I legitimately could not turn away from the screen for a second while watching Room. From the beginning on, I was hooked into this unimaginable story. It is crazy to think that this mother endured so much and yet still had the strength to protect her son. Her intelligence and courage, shown in her every action to save Jack and portrayed so honestly by Larson, left me utterly speechless. The movie didn’t need many special effects or other in depth characters, because the Larsona and Tremblay as the two leads were so inspiring on their own. The simplicity of the costuming and set made the whole story just that much more realistic.

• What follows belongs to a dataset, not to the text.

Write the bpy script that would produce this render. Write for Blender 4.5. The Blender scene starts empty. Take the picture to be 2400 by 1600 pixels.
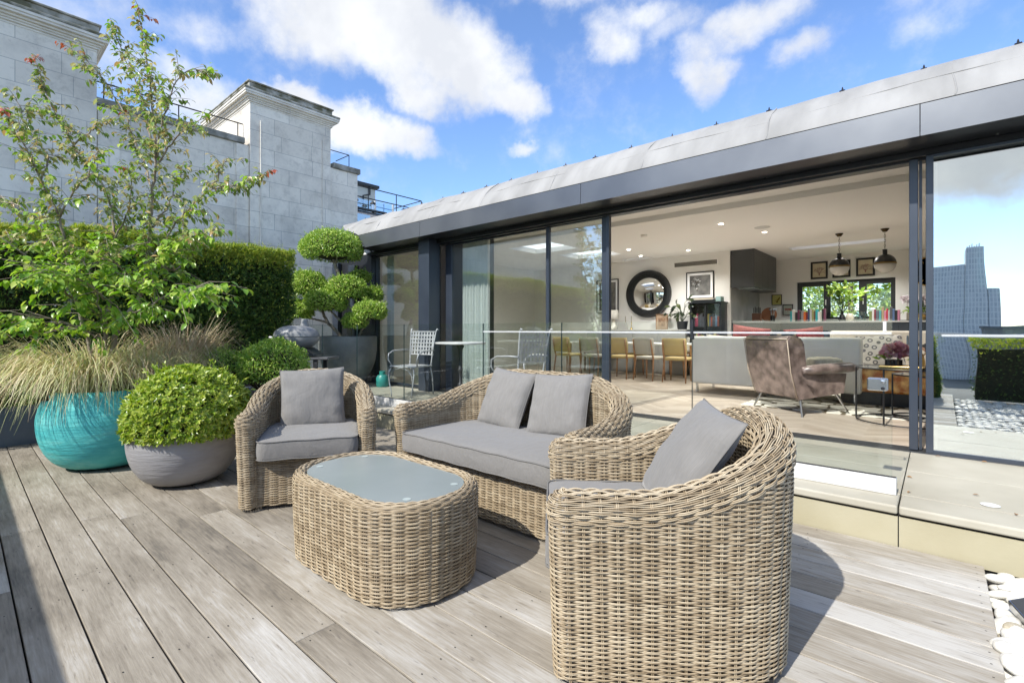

Overall, Room makes me a lot more thankful that I haven’t had the hardships that many people have had in their lifetime and for that reason I would recommend it to anyone I know in a heartbeat. It is so important to have strength in any situation and to be appreciative, and Room made me realize that after one watch. Room is hands down the best movie I have seen this year and one that is going to leave a lasting impression on me for many years to come.